Saved entries:
◇ ◇ ◇ ◇ ◇

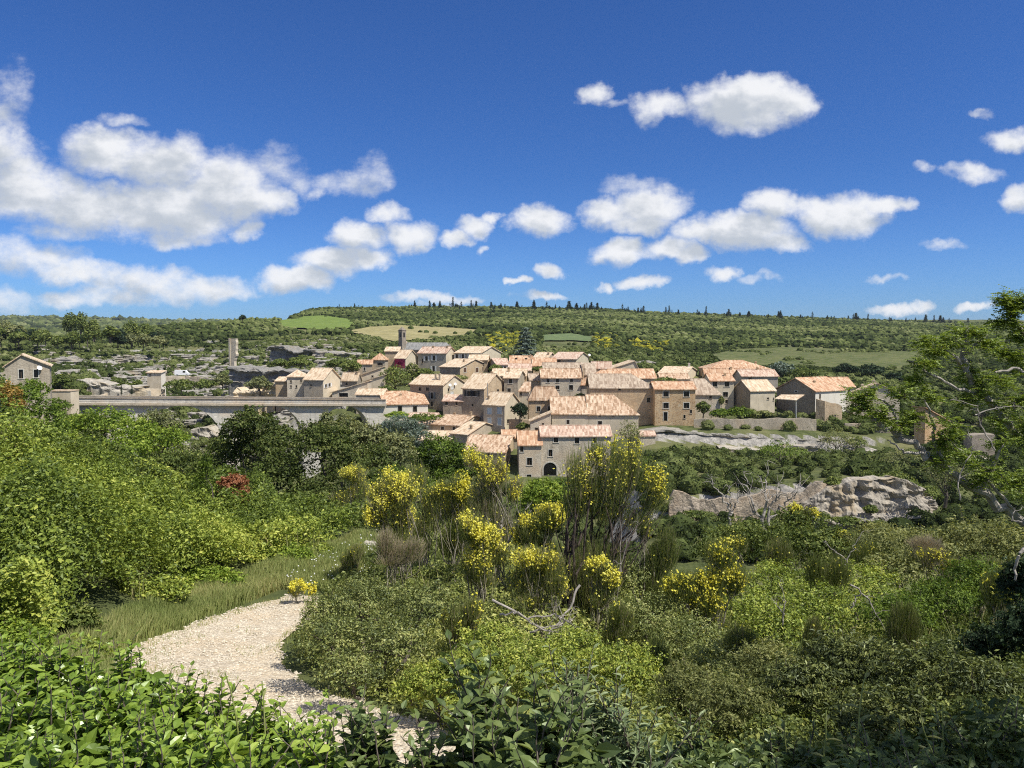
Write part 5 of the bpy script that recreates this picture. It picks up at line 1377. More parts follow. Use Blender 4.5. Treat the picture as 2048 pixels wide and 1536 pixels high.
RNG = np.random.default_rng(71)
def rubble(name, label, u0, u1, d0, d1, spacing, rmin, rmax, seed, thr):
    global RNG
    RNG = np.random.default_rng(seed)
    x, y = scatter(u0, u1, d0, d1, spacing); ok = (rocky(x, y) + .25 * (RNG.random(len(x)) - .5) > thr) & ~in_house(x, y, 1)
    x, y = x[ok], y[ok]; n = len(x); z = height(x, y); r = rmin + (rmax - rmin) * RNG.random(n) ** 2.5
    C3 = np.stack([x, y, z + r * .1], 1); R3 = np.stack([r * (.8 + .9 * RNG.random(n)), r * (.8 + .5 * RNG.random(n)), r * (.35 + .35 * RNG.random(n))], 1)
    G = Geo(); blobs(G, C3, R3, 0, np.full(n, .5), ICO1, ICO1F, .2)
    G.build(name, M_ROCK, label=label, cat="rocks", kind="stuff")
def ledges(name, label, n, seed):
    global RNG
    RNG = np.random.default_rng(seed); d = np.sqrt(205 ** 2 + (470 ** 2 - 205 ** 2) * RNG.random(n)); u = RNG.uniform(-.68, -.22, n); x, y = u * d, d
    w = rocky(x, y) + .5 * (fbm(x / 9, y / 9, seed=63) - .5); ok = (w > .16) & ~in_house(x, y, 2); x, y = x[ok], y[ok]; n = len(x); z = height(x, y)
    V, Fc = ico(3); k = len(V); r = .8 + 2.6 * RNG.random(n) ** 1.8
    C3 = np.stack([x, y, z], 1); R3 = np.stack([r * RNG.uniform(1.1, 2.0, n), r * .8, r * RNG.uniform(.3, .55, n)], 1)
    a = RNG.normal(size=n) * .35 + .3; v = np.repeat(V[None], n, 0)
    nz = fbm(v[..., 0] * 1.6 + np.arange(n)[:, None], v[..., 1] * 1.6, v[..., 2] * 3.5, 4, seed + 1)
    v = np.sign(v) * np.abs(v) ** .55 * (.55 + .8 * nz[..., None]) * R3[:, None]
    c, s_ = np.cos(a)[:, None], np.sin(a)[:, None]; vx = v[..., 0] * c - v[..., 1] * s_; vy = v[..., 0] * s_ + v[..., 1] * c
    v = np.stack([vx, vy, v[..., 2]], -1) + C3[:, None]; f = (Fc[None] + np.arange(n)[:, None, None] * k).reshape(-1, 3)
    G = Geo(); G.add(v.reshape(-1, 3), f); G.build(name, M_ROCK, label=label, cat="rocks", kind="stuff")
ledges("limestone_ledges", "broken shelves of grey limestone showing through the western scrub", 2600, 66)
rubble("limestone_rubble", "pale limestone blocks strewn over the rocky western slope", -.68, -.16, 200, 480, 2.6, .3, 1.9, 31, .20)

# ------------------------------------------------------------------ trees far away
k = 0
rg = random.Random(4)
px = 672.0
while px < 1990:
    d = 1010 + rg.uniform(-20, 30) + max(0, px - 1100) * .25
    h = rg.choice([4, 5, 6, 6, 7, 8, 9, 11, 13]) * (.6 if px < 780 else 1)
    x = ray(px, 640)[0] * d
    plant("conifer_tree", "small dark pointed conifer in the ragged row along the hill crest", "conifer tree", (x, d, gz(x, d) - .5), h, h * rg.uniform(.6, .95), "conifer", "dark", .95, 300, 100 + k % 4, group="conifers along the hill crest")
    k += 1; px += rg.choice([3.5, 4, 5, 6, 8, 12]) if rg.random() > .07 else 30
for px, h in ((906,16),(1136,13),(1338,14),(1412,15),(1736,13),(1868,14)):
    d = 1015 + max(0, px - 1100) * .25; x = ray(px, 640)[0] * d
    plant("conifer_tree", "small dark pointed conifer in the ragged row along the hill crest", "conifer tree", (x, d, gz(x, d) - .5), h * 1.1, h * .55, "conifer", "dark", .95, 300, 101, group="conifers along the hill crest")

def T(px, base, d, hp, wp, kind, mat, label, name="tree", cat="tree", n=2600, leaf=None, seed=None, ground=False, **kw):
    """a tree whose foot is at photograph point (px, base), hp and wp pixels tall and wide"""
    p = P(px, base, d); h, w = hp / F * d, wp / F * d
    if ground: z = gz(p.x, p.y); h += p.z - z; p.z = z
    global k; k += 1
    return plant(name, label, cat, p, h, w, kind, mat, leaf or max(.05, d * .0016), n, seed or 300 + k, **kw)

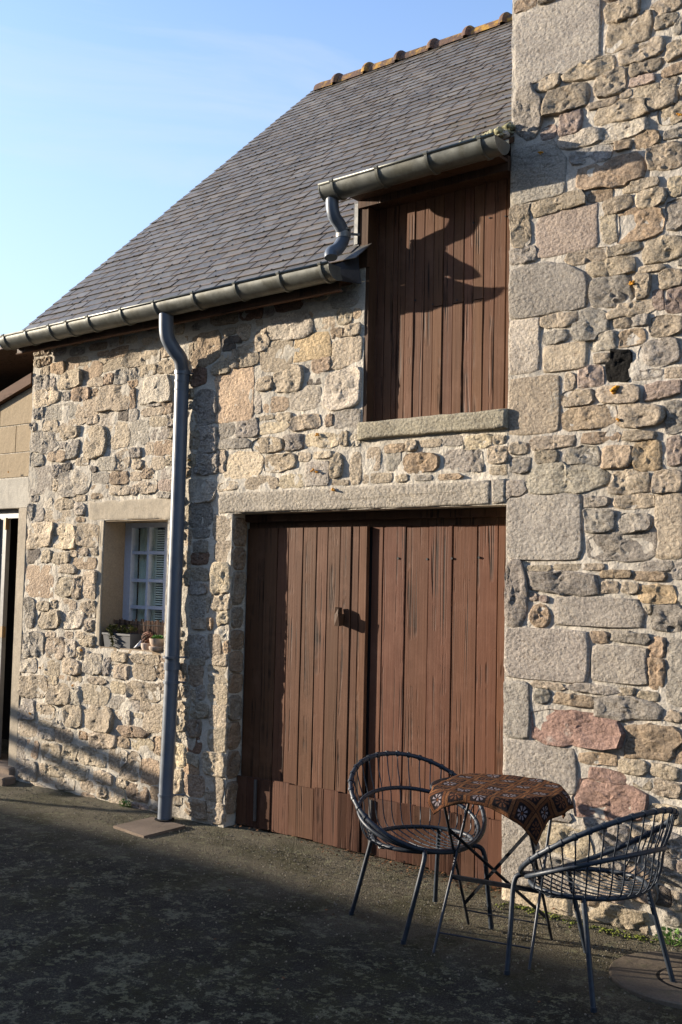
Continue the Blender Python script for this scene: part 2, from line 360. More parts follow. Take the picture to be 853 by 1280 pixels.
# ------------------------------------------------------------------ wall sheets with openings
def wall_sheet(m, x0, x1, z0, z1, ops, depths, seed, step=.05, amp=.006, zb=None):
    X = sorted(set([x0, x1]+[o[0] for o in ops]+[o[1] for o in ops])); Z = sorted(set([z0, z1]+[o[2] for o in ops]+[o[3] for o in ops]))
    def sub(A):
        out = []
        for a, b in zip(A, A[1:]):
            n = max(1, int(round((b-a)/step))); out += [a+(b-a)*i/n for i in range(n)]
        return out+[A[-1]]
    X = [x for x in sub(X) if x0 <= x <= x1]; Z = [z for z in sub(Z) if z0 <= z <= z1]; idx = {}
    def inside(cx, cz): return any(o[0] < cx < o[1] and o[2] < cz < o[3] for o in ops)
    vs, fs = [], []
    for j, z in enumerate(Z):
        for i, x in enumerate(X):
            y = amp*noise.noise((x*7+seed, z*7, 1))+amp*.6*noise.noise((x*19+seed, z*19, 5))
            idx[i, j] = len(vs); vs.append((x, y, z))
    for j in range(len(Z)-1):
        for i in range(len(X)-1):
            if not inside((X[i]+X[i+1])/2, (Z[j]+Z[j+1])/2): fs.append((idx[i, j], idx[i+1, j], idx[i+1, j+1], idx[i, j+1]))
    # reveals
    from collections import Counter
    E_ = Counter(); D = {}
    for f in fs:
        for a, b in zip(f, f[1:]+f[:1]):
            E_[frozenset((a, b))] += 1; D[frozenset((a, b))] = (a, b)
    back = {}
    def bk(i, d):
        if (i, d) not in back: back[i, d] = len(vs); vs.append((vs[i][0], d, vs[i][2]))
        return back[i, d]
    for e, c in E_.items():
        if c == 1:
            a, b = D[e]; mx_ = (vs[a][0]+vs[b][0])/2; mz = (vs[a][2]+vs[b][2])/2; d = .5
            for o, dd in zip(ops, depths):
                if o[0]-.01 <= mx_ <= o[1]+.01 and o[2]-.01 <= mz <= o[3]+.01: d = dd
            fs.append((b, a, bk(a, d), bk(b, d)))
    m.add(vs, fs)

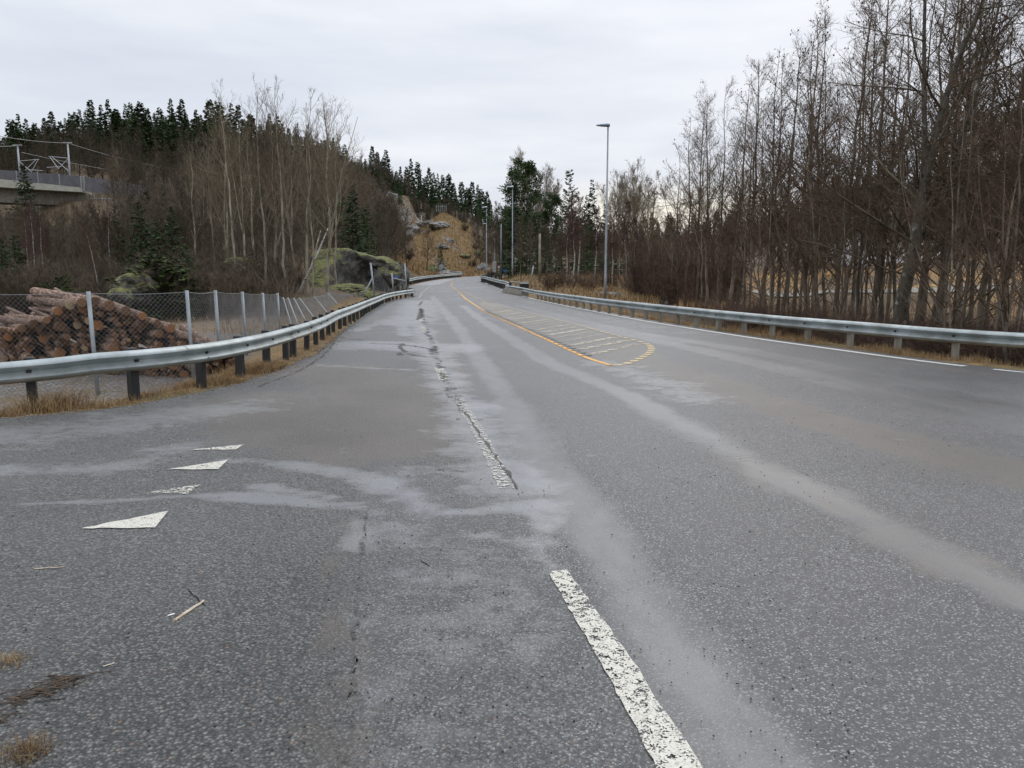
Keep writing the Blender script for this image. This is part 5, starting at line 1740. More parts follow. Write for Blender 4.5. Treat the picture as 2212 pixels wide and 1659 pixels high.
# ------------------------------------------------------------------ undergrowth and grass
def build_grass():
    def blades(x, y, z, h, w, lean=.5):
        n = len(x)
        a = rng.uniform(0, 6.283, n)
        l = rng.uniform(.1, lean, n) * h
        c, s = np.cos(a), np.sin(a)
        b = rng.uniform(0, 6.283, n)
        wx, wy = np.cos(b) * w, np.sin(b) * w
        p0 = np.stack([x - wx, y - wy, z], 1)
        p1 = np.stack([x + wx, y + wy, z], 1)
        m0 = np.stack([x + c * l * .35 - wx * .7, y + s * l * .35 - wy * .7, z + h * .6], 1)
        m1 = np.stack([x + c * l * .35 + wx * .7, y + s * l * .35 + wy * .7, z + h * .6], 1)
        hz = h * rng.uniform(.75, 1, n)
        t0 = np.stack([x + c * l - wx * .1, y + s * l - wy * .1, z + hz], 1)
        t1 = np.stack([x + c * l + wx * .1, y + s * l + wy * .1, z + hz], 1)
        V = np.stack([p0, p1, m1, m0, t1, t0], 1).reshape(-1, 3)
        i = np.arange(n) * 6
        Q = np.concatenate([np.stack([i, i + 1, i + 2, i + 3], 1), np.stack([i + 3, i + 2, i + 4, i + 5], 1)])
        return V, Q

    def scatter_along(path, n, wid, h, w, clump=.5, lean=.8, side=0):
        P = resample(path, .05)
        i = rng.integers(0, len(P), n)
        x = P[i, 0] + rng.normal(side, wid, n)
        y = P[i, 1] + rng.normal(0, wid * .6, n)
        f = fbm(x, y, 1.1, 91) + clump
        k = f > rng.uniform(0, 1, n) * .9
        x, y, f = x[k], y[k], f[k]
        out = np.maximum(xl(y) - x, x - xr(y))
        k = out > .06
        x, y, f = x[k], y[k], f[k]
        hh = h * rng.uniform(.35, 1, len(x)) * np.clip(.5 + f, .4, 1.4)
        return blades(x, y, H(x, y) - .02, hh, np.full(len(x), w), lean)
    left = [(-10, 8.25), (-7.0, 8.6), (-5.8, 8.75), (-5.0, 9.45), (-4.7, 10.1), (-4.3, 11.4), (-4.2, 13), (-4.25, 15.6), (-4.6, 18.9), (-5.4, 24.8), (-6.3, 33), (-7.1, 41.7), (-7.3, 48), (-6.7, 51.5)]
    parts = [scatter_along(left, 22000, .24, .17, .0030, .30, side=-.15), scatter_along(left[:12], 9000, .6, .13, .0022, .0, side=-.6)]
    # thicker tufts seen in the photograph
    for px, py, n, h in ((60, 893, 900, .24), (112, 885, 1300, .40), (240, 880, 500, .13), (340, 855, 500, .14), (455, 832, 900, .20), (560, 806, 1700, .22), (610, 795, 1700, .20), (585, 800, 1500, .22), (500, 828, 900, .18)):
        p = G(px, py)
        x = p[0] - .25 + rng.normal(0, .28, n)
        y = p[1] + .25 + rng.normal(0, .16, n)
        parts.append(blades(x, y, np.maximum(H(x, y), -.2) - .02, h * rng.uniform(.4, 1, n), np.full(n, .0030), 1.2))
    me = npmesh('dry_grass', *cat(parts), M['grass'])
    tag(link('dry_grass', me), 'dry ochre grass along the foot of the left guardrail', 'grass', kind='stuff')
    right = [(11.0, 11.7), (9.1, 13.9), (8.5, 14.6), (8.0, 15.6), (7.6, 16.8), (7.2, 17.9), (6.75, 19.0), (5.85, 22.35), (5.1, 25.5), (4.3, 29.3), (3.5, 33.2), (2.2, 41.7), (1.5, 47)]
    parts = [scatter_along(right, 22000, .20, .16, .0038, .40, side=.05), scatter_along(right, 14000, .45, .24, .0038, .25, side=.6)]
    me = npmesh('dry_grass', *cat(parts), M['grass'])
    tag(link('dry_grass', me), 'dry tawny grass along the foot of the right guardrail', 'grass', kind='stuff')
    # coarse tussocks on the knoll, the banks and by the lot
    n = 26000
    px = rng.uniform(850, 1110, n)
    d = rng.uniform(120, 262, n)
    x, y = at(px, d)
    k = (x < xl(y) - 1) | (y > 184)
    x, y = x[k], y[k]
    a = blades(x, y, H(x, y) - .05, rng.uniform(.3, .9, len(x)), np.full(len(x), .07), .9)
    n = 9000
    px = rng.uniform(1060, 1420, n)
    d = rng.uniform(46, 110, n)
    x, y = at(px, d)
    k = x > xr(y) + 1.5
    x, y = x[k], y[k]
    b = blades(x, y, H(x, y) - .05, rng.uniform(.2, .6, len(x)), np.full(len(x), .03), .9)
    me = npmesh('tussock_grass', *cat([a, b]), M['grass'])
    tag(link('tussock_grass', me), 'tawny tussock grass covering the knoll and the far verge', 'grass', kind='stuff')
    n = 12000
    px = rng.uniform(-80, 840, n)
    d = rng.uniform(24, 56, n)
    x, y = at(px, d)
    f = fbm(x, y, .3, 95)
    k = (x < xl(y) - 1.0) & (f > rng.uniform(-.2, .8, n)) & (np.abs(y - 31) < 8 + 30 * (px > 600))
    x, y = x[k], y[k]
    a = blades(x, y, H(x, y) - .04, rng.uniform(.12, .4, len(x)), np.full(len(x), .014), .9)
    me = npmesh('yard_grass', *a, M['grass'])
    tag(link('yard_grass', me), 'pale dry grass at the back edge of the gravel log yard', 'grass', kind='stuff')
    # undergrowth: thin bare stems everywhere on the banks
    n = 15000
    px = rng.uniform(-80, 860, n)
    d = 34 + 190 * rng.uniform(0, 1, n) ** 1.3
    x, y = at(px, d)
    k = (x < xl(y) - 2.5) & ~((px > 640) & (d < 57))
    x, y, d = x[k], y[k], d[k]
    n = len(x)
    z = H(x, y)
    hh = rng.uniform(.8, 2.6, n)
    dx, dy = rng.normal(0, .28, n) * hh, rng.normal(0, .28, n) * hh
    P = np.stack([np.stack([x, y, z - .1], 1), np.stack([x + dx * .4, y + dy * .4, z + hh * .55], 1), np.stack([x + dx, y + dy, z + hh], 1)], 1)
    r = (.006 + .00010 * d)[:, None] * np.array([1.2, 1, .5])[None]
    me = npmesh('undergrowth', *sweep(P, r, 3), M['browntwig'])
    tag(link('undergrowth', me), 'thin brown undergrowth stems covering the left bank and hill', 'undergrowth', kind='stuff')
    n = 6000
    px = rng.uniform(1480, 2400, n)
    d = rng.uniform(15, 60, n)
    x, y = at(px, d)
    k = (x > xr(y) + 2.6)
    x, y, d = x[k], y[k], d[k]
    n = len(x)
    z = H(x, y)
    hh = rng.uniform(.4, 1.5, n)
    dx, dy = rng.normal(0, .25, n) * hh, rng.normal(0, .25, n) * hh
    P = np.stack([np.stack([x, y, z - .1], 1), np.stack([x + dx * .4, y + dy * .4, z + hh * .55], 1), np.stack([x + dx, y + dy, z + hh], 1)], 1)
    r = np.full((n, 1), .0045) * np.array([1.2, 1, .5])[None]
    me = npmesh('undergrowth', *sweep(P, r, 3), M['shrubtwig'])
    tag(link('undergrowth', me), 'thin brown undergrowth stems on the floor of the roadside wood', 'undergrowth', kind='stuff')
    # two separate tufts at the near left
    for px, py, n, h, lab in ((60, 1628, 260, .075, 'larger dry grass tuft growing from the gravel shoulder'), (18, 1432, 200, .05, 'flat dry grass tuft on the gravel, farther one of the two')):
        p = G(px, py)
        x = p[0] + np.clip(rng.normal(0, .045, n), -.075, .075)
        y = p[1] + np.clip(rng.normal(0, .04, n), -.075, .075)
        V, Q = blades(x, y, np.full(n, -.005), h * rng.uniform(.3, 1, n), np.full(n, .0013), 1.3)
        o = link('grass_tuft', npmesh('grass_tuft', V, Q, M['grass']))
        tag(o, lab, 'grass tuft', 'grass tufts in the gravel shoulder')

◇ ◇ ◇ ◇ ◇

Exactly as written, quote the lines from the one that has "Keep writing the" down to the one that has "return V, Q", and include both.

Keep writing the Blender script for this image. This is part 5, starting at line 1740. More parts follow. Write for Blender 4.5. Treat the picture as 2212 pixels wide and 1659 pixels high.
# ------------------------------------------------------------------ undergrowth and grass
def build_grass():
    def blades(x, y, z, h, w, lean=.5):
        n = len(x)
        a = rng.uniform(0, 6.283, n)
        l = rng.uniform(.1, lean, n) * h
        c, s = np.cos(a), np.sin(a)
        b = rng.uniform(0, 6.283, n)
        wx, wy = np.cos(b) * w, np.sin(b) * w
        p0 = np.stack([x - wx, y - wy, z], 1)
        p1 = np.stack([x + wx, y + wy, z], 1)
        m0 = np.stack([x + c * l * .35 - wx * .7, y + s * l * .35 - wy * .7, z + h * .6], 1)
        m1 = np.stack([x + c * l * .35 + wx * .7, y + s * l * .35 + wy * .7, z + h * .6], 1)
        hz = h * rng.uniform(.75, 1, n)
        t0 = np.stack([x + c * l - wx * .1, y + s * l - wy * .1, z + hz], 1)
        t1 = np.stack([x + c * l + wx * .1, y + s * l + wy * .1, z + hz], 1)
        V = np.stack([p0, p1, m1, m0, t1, t0], 1).reshape(-1, 3)
        i = np.arange(n) * 6
        Q = np.concatenate([np.stack([i, i + 1, i + 2, i + 3], 1), np.stack([i + 3, i + 2, i + 4, i + 5], 1)])
        return V, Q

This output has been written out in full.